## The task
Return the records, each one exactly as written.

** start **

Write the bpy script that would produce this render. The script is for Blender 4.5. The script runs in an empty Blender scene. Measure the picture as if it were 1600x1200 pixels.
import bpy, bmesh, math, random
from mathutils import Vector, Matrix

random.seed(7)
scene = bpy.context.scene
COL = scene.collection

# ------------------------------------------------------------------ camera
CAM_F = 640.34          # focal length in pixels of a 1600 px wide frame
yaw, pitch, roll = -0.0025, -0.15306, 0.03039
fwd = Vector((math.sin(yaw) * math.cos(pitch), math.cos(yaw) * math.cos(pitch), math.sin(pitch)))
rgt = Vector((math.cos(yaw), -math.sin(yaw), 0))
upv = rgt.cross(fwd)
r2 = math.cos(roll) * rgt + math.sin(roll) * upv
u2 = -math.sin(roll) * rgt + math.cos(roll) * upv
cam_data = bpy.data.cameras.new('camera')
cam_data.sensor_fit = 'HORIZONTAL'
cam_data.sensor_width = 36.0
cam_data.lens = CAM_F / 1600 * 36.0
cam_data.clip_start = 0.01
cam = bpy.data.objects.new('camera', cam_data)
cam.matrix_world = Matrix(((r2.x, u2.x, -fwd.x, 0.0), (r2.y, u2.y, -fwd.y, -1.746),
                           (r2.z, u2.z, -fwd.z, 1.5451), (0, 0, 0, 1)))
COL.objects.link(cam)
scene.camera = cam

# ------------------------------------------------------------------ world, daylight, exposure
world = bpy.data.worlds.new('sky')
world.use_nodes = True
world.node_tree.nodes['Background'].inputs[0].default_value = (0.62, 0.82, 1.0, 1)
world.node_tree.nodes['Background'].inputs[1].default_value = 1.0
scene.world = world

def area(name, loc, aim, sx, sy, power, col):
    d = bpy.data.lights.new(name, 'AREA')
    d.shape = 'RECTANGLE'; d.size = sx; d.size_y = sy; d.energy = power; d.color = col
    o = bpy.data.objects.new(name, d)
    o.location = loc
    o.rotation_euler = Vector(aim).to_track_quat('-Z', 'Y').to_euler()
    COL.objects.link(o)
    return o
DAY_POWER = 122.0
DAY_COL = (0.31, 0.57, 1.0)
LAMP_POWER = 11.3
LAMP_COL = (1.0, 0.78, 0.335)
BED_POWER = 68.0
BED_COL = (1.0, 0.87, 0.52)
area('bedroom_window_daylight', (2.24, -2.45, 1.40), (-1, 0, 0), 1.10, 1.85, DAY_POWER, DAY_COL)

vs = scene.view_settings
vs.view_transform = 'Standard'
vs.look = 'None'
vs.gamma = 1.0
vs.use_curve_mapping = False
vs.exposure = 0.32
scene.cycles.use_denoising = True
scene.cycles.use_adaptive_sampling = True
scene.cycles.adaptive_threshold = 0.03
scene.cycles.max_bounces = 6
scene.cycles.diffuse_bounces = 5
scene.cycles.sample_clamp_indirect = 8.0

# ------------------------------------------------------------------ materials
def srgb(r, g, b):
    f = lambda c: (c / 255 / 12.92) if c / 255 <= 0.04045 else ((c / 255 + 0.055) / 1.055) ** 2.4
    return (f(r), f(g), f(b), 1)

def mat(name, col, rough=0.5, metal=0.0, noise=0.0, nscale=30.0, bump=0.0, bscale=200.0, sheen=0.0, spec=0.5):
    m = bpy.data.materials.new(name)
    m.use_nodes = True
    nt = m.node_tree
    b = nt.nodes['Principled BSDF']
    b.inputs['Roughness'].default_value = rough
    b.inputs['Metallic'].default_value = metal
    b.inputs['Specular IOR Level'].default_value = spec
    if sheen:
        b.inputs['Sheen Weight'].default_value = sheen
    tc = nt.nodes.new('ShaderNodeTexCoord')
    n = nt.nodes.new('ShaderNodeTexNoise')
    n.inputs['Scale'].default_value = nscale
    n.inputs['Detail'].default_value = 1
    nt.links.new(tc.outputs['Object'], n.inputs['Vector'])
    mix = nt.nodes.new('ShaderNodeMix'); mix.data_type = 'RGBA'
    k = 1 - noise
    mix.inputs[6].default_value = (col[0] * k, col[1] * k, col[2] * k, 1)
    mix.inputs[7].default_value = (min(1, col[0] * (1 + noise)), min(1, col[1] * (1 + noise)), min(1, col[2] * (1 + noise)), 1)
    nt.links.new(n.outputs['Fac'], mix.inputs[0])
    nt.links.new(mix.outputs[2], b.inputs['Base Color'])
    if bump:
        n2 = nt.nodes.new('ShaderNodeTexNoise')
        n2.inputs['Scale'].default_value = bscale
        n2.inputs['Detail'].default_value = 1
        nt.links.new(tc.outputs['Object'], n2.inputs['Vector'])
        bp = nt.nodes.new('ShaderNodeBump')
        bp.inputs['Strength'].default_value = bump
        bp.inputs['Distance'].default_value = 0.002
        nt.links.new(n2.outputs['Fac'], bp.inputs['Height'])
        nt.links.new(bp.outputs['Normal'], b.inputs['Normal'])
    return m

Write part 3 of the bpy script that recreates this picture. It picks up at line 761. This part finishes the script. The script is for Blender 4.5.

** end **

## In response
Write the bpy script that would produce this render. The script is for Blender 4.5. The script runs in an empty Blender scene. Measure the picture as if it were 1600x1200 pixels.
import bpy, bmesh, math, random
from mathutils import Vector, Matrix

random.seed(7)
scene = bpy.context.scene
COL = scene.collection

# ------------------------------------------------------------------ camera
CAM_F = 640.34          # focal length in pixels of a 1600 px wide frame
yaw, pitch, roll = -0.0025, -0.15306, 0.03039
fwd = Vector((math.sin(yaw) * math.cos(pitch), math.cos(yaw) * math.cos(pitch), math.sin(pitch)))
rgt = Vector((math.cos(yaw), -math.sin(yaw), 0))
upv = rgt.cross(fwd)
r2 = math.cos(roll) * rgt + math.sin(roll) * upv
u2 = -math.sin(roll) * rgt + math.cos(roll) * upv
cam_data = bpy.data.cameras.new('camera')
cam_data.sensor_fit = 'HORIZONTAL'
cam_data.sensor_width = 36.0
cam_data.lens = CAM_F / 1600 * 36.0
cam_data.clip_start = 0.01
cam = bpy.data.objects.new('camera', cam_data)
cam.matrix_world = Matrix(((r2.x, u2.x, -fwd.x, 0.0), (r2.y, u2.y, -fwd.y, -1.746),
                           (r2.z, u2.z, -fwd.z, 1.5451), (0, 0, 0, 1)))
COL.objects.link(cam)
scene.camera = cam

# ------------------------------------------------------------------ world, daylight, exposure
world = bpy.data.worlds.new('sky')
world.use_nodes = True
world.node_tree.nodes['Background'].inputs[0].default_value = (0.62, 0.82, 1.0, 1)
world.node_tree.nodes['Background'].inputs[1].default_value = 1.0
scene.world = world

def area(name, loc, aim, sx, sy, power, col):
    d = bpy.data.lights.new(name, 'AREA')
    d.shape = 'RECTANGLE'; d.size = sx; d.size_y = sy; d.energy = power; d.color = col
    o = bpy.data.objects.new(name, d)
    o.location = loc
    o.rotation_euler = Vector(aim).to_track_quat('-Z', 'Y').to_euler()
    COL.objects.link(o)
    return o
DAY_POWER = 122.0
DAY_COL = (0.31, 0.57, 1.0)
LAMP_POWER = 11.3
LAMP_COL = (1.0, 0.78, 0.335)
BED_POWER = 68.0
BED_COL = (1.0, 0.87, 0.52)
area('bedroom_window_daylight', (2.24, -2.45, 1.40), (-1, 0, 0), 1.10, 1.85, DAY_POWER, DAY_COL)

vs = scene.view_settings
vs.view_transform = 'Standard'
vs.look = 'None'
vs.gamma = 1.0
vs.use_curve_mapping = False
vs.exposure = 0.32
scene.cycles.use_denoising = True
scene.cycles.use_adaptive_sampling = True
scene.cycles.adaptive_threshold = 0.03
scene.cycles.max_bounces = 6
scene.cycles.diffuse_bounces = 5
scene.cycles.sample_clamp_indirect = 8.0

# ------------------------------------------------------------------ materials
def srgb(r, g, b):
    f = lambda c: (c / 255 / 12.92) if c / 255 <= 0.04045 else ((c / 255 + 0.055) / 1.055) ** 2.4
    return (f(r), f(g), f(b), 1)

def mat(name, col, rough=0.5, metal=0.0, noise=0.0, nscale=30.0, bump=0.0, bscale=200.0, sheen=0.0, spec=0.5):
    m = bpy.data.materials.new(name)
    m.use_nodes = True
    nt = m.node_tree
    b = nt.nodes['Principled BSDF']
    b.inputs['Roughness'].default_value = rough
    b.inputs['Metallic'].default_value = metal
    b.inputs['Specular IOR Level'].default_value = spec
    if sheen:
        b.inputs['Sheen Weight'].default_value = sheen
    tc = nt.nodes.new('ShaderNodeTexCoord')
    n = nt.nodes.new('ShaderNodeTexNoise')
    n.inputs['Scale'].default_value = nscale
    n.inputs['Detail'].default_value = 1
    nt.links.new(tc.outputs['Object'], n.inputs['Vector'])
    mix = nt.nodes.new('ShaderNodeMix'); mix.data_type = 'RGBA'
    k = 1 - noise
    mix.inputs[6].default_value = (col[0] * k, col[1] * k, col[2] * k, 1)
    mix.inputs[7].default_value = (min(1, col[0] * (1 + noise)), min(1, col[1] * (1 + noise)), min(1, col[2] * (1 + noise)), 1)
    nt.links.new(n.outputs['Fac'], mix.inputs[0])
    nt.links.new(mix.outputs[2], b.inputs['Base Color'])
    if bump:
        n2 = nt.nodes.new('ShaderNodeTexNoise')
        n2.inputs['Scale'].default_value = bscale
        n2.inputs['Detail'].default_value = 1
        nt.links.new(tc.outputs['Object'], n2.inputs['Vector'])
        bp = nt.nodes.new('ShaderNodeBump')
        bp.inputs['Strength'].default_value = bump
        bp.inputs['Distance'].default_value = 0.002
        nt.links.new(n2.outputs['Fac'], bp.inputs['Height'])
        nt.links.new(bp.outputs['Normal'], b.inputs['Normal'])
    return m

Write part 3 of the bpy script that recreates this picture. It picks up at line 761. This part finishes the script. The script is for Blender 4.5.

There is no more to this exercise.